Nonetheless, no one should be forced to spend their golden
years working at subsistence level positions in order to survive. Therefore, one
of the key points I try to emphasize in many of these columns is that investing
on Wall Street is critical, although not a guarantee unto itself, to setting
yourself up to enjoy a successful retirement.
Moreover, investing is not rocket science. Virtually everyone
can do it with minimal assistance. A casual understanding of economic trends, a
little basic finance to analyze earnings and a dollop of common sense will
enable you to establish a portfolio with a reasonable return. The key is to
contribute to your portfolio regularly.
Wait, you say, am I really advocating that anyone in his or
her right mind would invest in today’s stock market? Absolutely I am! Understand
that short-term price trends on Wall Street are merely an indication of the
market’s emotional mood at a particular point in time. However, over time the
performance of a company’s shares will mirror its financial performance, not
market emotions.
Unfortunately, too many investors, professional and amateur
alike, are wedded to the rear view mirror concept. That is wrong. While the past
plays a role in stock selection, it is a company’s projected performance going
forward that should drive your investment decision.
At the same time it is natural to lose faith when the
market’s judgmental outlook is negative. Yes, volatility and uncertainty are
frightening, even to seasoned investors. Nonetheless, you need to constantly
remind yourself that investing is not about how your portfolio performed
yesterday, or how it will perform tomorrow. Rather it is about your success over
a personally acceptable defined period of time measured in months or years.
To that end, you will need to find those corporations with
winning records of accomplishment that sell products you understand, which
brings us back to Wal-Mart (WMT).
On August 16, Wal-Mart reported fiscal 2012 second quarter
earnings from continuing operations of $1.09 per share, up 12.4 percent over the
$0.97 per share from the same period a year ago. Net sales for the quarter were
$108.6 billion, an increase of 5.5 percent from a year ago but included a
currency exchange rate benefit of $2.3 billion.
Wal-Mart also reported positive free cash flow of $4.0
billion, as compared to $4.5 billion in the prior year. Return on investment
(ROI) for the trailing 12 months ended July 31 was 18.4 percent, as compared to
19.0 percent for the prior year, being negatively impacted by acquisitions and
currency exchange translations.
Looking ahead, Wal-Mart's earnings per share (EPS) guidance
for its third quarter is between $0.95 and $1.00 per share as compared to an EPS
of $0.95 a year ago, which included a tax benefit of approximately $0.05 per
share.
Full year guidance was raised to between $4.41 and $4.51 per
share under the assumption that currency exchange rates remain at current
levels.

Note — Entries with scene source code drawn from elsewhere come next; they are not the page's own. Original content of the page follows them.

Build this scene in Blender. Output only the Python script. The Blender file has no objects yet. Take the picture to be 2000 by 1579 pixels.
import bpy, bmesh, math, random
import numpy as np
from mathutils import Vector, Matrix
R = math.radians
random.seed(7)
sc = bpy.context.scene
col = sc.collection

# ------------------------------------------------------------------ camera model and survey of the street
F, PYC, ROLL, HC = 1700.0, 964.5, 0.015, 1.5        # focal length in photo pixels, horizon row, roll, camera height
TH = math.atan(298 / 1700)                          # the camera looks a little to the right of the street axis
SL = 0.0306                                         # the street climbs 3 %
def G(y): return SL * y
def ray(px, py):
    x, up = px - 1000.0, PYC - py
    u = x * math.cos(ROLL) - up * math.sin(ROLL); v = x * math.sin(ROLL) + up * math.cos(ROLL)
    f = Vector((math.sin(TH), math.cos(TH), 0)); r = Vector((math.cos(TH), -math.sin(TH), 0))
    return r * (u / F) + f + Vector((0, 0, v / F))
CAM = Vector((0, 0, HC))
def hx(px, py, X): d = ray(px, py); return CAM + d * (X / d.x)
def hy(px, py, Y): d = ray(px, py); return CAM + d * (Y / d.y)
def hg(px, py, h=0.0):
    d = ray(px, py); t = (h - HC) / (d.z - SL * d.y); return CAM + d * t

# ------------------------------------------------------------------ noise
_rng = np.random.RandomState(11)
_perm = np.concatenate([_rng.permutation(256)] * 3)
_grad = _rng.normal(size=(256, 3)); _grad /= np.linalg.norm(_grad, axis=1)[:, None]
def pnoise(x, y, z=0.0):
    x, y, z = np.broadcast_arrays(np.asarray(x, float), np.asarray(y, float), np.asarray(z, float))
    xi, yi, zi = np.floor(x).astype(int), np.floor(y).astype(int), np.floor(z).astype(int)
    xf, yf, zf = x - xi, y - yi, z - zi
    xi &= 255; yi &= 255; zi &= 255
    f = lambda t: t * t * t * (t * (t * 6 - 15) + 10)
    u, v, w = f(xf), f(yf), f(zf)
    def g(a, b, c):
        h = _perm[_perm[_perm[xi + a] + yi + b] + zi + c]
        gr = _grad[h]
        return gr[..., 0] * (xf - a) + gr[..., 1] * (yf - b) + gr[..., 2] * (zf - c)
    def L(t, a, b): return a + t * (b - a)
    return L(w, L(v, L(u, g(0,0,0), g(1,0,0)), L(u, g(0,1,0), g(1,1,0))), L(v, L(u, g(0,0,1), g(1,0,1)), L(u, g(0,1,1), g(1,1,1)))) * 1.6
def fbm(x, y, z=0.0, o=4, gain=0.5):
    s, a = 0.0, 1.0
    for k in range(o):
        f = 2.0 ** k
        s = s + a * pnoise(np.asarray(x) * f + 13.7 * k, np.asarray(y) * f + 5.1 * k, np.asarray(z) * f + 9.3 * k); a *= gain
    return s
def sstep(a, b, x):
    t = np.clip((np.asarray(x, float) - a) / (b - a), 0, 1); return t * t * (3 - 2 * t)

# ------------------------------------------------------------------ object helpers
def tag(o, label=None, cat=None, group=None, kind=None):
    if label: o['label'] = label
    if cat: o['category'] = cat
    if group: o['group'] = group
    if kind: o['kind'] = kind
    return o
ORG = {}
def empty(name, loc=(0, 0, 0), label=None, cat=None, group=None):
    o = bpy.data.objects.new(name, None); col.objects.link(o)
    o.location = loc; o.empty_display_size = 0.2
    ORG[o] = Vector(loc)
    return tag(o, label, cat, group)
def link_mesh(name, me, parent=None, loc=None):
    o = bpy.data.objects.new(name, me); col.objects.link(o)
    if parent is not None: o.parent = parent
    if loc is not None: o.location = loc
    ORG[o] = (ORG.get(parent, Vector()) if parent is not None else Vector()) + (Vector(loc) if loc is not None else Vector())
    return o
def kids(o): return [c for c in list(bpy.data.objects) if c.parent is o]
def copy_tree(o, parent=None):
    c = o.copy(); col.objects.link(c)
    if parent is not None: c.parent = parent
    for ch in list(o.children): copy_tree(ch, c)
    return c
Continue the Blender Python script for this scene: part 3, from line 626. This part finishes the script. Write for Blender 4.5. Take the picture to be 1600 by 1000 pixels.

This compares to last year's $4.18 per share, which included
approximately $0.11 per share for certain items.
The intrinsic value of the shares, using a discounted
earnings model with an earnings growth rate of 11 percent applied to earnings of
$17 billion and a discount rate of 15 percent, yields a value of $88 per share.
The more conservative free cash flow to the firm model yields an intrinsic value
of $99 per share. The shares recently closed at $51.59.
My earnings estimate for fiscal 2012 is $4.55 per share and $5.05 per share for
fiscal 2013, with a 12-month target price on the stock of $60, for an annualized
capital gain of 15 percent. There is also a 2.80 percent dividend yield.